Friday, April 11, 2014

The Push to Be Perfect

"We are all slaves to our GPAs. Naviance is the perfect representation of this; an entire high-school career, everything you have said, done, thought or thought about thinking, saying or doing, is reduced to a pixel on a screen. Who you are becomes a small dot, and you are either above the line or below the line; that...." (Written by one of my students after a conversation about SATs and grades on 4/3/14.)  

We are demoralizing our kids. Seventeen years reduced to a dot on a graph. Either 
above the line, or below it. This push to be perfect; to build their college resumes, is killing them with stress. They can't take risks, because that one low grade might ruin their average... and their chances. How can anyone be good at everything? In the real world, is anyone really perfect? Is everyone you know successful at everything they attempt? Are you? 

As more and more students apply to colleges, the pressure increases to differentiate yourself from other applicants. Students "game the system," by padding their resumes with clubs that don't really function or community service done just for the sake of the resume. I hear students all the time saying things like, "... I'm just doing it so I can put it on my app." Or, "... I don't really like it, but I have to do it for college." I can't blame them.

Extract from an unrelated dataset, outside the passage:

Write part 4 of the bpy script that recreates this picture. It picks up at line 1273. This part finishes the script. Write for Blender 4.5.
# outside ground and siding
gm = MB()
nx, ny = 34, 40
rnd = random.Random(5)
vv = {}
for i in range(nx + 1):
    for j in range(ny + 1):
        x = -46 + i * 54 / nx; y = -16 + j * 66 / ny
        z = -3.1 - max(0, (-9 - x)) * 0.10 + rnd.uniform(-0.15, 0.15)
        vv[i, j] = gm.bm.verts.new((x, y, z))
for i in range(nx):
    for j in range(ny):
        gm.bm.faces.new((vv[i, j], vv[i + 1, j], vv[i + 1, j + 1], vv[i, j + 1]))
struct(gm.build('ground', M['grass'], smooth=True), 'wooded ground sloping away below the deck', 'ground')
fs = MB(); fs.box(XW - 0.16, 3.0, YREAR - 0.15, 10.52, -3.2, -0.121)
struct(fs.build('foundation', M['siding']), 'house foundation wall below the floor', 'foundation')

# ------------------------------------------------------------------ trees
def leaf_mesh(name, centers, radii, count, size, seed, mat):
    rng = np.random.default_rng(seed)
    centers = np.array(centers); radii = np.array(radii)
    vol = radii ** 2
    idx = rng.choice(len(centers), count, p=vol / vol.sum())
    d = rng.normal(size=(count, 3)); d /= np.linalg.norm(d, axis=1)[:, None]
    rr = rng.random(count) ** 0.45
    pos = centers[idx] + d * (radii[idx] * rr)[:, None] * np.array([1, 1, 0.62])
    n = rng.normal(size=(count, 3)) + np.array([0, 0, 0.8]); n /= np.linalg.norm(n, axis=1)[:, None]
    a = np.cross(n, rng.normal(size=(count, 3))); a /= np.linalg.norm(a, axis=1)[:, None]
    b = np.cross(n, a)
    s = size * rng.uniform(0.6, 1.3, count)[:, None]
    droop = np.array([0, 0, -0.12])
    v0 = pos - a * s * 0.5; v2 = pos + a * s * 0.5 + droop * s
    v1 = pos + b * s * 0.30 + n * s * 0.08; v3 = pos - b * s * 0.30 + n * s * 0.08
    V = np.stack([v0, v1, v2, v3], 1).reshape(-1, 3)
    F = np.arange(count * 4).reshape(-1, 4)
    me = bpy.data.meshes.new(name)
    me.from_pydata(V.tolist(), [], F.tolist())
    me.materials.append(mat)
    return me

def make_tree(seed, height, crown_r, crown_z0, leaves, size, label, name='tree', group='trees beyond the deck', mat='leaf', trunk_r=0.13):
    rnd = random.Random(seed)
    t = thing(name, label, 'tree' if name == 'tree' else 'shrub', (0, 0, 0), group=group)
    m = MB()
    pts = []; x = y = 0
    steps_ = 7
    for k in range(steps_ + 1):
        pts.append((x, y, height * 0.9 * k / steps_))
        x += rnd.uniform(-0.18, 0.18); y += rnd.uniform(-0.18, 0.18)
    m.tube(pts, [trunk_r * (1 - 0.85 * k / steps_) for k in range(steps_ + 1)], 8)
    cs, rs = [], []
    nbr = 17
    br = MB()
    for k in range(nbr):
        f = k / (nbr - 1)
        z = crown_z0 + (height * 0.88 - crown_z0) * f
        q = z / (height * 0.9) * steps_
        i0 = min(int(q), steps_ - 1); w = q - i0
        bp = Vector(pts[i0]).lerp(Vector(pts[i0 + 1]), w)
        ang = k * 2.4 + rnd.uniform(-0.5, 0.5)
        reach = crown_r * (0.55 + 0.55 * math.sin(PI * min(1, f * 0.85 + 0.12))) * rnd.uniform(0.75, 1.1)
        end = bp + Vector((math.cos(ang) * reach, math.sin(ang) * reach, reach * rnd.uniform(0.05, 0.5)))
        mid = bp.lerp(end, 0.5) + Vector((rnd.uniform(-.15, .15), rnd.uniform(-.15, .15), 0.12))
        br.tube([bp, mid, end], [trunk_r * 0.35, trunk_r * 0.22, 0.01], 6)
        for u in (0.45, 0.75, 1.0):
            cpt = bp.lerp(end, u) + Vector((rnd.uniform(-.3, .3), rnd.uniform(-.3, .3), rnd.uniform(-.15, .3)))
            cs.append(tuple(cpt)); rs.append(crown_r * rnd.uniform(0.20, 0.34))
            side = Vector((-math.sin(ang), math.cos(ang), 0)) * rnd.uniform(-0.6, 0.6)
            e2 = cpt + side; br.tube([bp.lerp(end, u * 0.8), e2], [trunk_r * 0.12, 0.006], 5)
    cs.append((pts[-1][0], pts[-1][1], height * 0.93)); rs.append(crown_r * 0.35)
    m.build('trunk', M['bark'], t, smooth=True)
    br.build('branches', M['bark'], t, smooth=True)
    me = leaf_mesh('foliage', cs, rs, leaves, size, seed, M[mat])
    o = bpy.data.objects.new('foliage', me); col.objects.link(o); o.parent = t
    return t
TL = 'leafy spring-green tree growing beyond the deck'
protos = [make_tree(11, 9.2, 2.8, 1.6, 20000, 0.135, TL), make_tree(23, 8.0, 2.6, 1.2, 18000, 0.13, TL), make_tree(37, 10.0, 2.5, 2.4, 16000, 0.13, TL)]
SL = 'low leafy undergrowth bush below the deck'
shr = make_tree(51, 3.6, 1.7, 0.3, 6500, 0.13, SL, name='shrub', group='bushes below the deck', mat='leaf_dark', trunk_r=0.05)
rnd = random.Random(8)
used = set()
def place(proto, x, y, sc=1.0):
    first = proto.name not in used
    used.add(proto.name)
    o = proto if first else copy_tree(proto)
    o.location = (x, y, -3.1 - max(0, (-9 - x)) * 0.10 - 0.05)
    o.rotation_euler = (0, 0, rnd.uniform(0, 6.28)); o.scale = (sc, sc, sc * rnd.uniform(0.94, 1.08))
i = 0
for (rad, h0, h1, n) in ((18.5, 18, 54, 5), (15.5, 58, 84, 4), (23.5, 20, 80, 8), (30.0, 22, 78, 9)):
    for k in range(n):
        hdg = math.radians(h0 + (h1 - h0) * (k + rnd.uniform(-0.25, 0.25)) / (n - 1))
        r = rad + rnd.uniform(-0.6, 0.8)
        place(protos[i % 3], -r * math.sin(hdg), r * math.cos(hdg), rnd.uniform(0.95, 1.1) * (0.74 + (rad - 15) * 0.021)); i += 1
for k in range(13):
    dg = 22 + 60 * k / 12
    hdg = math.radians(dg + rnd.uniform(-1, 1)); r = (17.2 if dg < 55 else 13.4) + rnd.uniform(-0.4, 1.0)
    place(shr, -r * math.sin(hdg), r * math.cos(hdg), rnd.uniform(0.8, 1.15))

Our society has created this paradigm and they are just navigating their way through it as best they can.

But how sad is it that students dance, sail, play sports and do community service that they don't really care about, just because they "have to" for college? No wonder our kids are strained and disengaged. Add to that the tests and the AP or honors classes they have to take, and we have burned out, stressed and sleep deprived adolescents. 

I talk to my students every day about this. I ask them again and again why they are jumping through these hoops. They know it's not what they want to do or what they care about, but they are trapped by the college pressures. If colleges start looking beyond test scores and grades, then students and parents will feel less pressure to follow this narrow path. If colleges accept that 'outside the box' thinker, or that kid who doesn't necessarily have the best scores or grades, but has proven their talents in some real-world way, then, the focus might begin to shift. There are positive signs: MIT began, earlier this year, to accept Maker portfolios. Some schools, like Bard College and Bates, are part of an increasing number of high-level schools that are test-optional or test-flexible. (The list is on the Fair Test website: http://www.fairtest.org/university/optional)  

It's not entirely the fault of colleges. At the other end, middle and high schools must develop students who aren't afraid to take risks, who see potential in the world around them, and who know that they can make a difference. As educators, we must develop our students' creative confidence, revitalize their curiosity and empower them to become active participants in the world. Perhaps if there is pressure from both sides, we can help our students.